Abstract:
A Gen-IV nuclear power plant cooled and moderated with supercritical water termed
SCWR, is under study with the purpose to achieve a high thermal efficiency, improve
safety and economic competitiveness compared to existing LWRs (light water reactors).
In fact, SCWR is a logical extension of existing PWR and BWR combined with the
existing technology of super-critical water cooled fossil fuel fired power plants. Thermal
phenomena such as EHT (enhanced heat transfer), DHT (deteriorated heat transfer), and
flow instability observed at supercritical pressures as a result of fluid property variations
have the potential to affect the safety of design and operation of SCWR, and also challenge
the capabilities of both heat transfer correlations and CFD physical models. These
phenomena observed at supercritical pressures need to be thoroughly investigated.
The main aim of this study is to investigate heat transfer and flow instability at
supercritical pressure in parallel channels with water.
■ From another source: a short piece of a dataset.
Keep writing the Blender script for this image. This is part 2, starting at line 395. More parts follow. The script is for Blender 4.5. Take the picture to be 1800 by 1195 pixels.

The performance of the 3D
numerical tool STAR-CCM+ CFD code in predicting dynamics characteristics such as
amplitude and period of heated inlet mass flow oscillation, and flow instability boundary;
and also in capturing the trends for NHT (normal heat transfer), EHT, DHT and recovery
from DHT regions is examined. The system parameters such as axial power shape,
pressure, mass flow rate, and gravity have significant effect on the amplitude of the heated
inlet mass flow oscillation and maximum temperature of the heated outlet temperature
oscillation but have little effect on the period of the mass flow oscillation.
The type of axial power shape adopted in supplying heat to the fluid flowing through heat
transfer system has significant effect on stability of the system. At low or high system
pressures and low mass flow rates for system operated with or without gravity influence,
stability of the system with HAPS (homogeneous axial power shape) or ADPS (axially
decreased power shape) decreases and increases respectively below and above a certain
threshold power with inlet temperature. The system with HAPS is more stable than that
with ADPS.
This work also investigated the effects of system pressure, mass flow rate and gravity on
flow instability at lower power boundary LPB and higher power boundary HPB at
supercritical pressures adopting ADPS. Only lower threshold was obtained for LPB
whereas both the lower and upper thresholds were obtained for HPB. The results on flow
instability in parallel channels with water at supercritical pressures have been validated
with experimental data. The 3D numerical tool adopted predicted quite well the
experimental results at LPB and at high mass flow rate. The numerical tool adopted also
largely under-predicted experimental amplitude and quite well predicted experimental
period of the inlet mass flow oscillations.
This work finally investigated heat transfer in the parallel channels. The system
parameters, inlet temperature, heating power, pressure, gravity and mass flow rate, have
effects on WT (wall temperature) values in the NHT, EHT, DHT and recovery from DHT
regions. This numerical study on heat transfer at supercritical pressures in parallel
channels was not quantitatively compared with experimental data, but it was observed that
the numerical tool STAR-CCM+ adopted was able to capture the trends for NHT, EHT,
DHT and recovery from DHT regions. Moreover, though the heating powers used for the
various simulations are below the experimentally observed threshold heating powers, heat
transfer deterioration HTD was observed, confirming the previous finding by Sharabi that
HTD could occur before the occurrence of unstable behavior at supercritical pressures. It
is recommended that more relevant experiments at supercritical pressures should be
carried out for validation of numerical tools.